História e empreendedorismo

A minha obra andou na contramão dos próprios pressupostos que eu tinha quando comecei a pesquisar, e para ela ir para a frente exigiu uma espécie de desespecialização. Ou seja, tive que ir buscar instrumentos disponíveis em outras áreas de conhecimento que não a sociologia, a ciência política e a economia, como a estatística e a antropologia, que foram me dando elementos para responder ao problema. A universidade no Brasil, entre 1973, quando comecei, e hoje, andou no caminho da especialização, então minha obra exigiu que eu andasse de um jeito que não é o usual da universidade.

O cenário dos pequenos proprietários empreendedores brasileiros começou a aparecer nas minhas obras primeiro na figura do Visconde de Mauá [Mauá: Empresário do Império], que traz a questão de como se passou para o capitalismo no país, e depois com a biografia de um empresário do século 17 chamado Padre Guilherme Pompeu de Almeida [O Banqueiro do Sertão, 2 volumes, Edições Mameluco, 2006], que mostra uma rede de negócios no sertão do Brasil, em que não havia exportação, mas era marcada por negociações com os índios e com a América hispânica.

Tudo isso não nos aparece como história, então tive que lidar com duas fontes de informação que não são de uso comum de historiadores e economistas. Em primeiro lugar, com estatística. Além disso, uma segunda fonte, absolutamente essencial, é a cultura oral, memória oral e antropologia, já que as grandes estruturas brasileiras estão nos nossos hábitos, e não no nosso conhecimento.


Herança tupi

Darcy Ribeiro foi o primeiro dos grandes tupinólogos que estudei, junto com Roberto da Matta. Mais recentemente, se pegarmos o que Eduardo Viveiros de Castro escreveu nas últimas décadas, vemos em suas obras que a estrutura de casamento brasileira não é portuguesa, é tupi. A minha impressão é que a herança tupi no Brasil é infinitamente maior do que aquilo que está hoje nos livros.

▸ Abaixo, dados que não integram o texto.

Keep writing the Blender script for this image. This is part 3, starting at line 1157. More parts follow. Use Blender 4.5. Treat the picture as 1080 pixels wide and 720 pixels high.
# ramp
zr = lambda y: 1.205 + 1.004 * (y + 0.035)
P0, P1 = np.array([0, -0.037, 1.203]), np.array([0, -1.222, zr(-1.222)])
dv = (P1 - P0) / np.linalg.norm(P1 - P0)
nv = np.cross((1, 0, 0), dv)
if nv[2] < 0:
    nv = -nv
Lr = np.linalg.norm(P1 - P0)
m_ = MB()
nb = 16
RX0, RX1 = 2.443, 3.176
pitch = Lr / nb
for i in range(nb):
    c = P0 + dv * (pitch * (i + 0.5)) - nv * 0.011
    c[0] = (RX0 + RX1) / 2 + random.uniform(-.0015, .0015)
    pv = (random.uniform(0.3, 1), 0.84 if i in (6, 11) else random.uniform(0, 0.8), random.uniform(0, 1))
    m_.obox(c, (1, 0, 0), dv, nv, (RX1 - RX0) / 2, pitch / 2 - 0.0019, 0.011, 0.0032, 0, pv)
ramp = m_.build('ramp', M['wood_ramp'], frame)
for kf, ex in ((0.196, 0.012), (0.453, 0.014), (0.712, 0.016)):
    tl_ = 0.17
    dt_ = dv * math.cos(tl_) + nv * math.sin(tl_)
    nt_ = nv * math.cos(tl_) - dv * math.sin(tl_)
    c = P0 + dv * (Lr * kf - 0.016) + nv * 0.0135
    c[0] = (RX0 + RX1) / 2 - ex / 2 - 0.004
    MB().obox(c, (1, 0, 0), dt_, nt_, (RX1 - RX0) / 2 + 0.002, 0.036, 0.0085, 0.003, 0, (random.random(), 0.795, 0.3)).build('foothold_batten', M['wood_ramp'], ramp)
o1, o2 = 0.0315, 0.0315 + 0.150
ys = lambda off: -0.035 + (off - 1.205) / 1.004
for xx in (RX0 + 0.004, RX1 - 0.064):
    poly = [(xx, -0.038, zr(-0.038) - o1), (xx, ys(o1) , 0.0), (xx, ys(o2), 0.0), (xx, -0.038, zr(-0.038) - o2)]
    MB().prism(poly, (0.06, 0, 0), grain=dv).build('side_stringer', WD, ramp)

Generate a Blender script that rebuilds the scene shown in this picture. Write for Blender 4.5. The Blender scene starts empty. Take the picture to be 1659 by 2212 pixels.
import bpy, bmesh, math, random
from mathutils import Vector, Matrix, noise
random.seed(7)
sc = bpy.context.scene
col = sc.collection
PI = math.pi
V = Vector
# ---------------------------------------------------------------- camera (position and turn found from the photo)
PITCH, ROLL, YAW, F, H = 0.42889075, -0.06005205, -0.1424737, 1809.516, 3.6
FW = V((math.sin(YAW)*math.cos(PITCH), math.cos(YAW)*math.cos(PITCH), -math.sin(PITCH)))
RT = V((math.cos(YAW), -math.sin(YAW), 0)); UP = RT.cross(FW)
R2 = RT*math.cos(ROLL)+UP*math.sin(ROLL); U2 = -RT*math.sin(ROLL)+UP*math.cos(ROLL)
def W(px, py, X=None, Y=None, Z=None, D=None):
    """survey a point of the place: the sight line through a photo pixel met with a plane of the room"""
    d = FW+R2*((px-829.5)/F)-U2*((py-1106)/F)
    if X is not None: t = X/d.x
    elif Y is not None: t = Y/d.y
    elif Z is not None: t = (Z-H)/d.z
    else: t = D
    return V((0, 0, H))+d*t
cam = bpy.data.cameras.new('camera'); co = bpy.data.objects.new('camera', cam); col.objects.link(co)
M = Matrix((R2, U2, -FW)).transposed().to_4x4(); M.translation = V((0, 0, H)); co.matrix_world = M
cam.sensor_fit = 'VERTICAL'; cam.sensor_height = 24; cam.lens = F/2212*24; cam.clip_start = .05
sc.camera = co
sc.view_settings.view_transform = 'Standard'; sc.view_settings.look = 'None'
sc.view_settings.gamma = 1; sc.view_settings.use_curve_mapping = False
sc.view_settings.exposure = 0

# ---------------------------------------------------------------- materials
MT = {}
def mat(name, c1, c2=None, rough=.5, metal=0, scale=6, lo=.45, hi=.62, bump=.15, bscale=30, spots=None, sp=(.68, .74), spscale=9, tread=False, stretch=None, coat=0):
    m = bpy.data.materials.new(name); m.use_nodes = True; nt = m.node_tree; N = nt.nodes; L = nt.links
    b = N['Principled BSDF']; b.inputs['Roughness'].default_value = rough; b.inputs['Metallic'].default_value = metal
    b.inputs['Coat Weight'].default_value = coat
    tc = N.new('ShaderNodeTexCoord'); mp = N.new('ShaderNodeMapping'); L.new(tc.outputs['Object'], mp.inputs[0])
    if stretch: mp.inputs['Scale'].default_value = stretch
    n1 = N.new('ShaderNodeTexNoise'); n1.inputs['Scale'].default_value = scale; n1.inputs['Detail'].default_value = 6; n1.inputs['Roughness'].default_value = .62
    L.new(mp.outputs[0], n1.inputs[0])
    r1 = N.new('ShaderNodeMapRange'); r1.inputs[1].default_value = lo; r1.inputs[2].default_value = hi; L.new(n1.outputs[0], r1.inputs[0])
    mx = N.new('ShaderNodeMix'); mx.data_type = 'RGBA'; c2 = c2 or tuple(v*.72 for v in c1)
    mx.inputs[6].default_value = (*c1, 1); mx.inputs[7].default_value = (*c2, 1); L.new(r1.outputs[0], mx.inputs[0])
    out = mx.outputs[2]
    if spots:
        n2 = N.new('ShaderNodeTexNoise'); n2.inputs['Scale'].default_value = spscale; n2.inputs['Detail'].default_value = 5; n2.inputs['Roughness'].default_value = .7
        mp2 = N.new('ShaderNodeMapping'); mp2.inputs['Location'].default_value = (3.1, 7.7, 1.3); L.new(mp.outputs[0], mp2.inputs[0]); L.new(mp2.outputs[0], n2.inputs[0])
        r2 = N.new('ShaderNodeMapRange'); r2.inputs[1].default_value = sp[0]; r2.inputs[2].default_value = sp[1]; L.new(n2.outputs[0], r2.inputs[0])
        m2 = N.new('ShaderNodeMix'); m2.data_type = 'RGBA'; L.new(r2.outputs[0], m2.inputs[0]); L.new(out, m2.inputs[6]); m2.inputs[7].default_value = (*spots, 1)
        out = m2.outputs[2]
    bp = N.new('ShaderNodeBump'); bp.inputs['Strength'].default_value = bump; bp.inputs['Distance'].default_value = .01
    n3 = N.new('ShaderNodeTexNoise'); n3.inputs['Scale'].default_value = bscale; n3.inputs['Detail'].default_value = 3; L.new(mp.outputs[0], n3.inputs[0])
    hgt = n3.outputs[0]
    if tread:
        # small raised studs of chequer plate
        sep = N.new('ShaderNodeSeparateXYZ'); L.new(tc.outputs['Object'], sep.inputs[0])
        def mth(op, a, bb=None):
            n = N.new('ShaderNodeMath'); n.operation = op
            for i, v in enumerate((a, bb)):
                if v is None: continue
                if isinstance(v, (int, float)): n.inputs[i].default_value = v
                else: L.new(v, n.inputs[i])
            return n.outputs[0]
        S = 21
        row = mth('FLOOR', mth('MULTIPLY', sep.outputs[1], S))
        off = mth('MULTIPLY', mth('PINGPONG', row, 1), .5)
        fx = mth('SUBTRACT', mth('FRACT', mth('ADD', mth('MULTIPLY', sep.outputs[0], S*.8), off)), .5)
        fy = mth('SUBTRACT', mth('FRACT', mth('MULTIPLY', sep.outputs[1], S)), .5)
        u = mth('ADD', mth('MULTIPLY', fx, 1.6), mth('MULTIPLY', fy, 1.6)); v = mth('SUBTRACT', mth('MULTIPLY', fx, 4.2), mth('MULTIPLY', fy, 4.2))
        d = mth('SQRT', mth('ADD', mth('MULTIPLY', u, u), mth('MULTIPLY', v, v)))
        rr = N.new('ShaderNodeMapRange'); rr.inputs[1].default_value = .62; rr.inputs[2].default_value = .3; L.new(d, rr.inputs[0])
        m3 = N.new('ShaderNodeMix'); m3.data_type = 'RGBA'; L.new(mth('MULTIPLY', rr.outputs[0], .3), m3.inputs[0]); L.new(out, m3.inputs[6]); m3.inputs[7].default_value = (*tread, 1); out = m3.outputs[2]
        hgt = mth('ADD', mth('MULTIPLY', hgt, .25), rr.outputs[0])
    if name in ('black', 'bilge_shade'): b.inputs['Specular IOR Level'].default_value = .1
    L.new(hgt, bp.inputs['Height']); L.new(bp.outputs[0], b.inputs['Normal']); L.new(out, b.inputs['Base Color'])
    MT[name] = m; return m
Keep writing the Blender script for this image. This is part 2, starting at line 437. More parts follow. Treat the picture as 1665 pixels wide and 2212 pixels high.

Existem estruturas brasileiras que vêm do tupi e que a gente pratica sem saber. Por exemplo, mulheres que são chefes do lar, na colônia eram 40% dos focos, porque o homem estava viajando. Isso vem do tupi. Tenho a impressão de que, quanto mais antropologia dos tupi houver, mais a gente vai perceber que os hábitos brasileiros vêm dos tupi.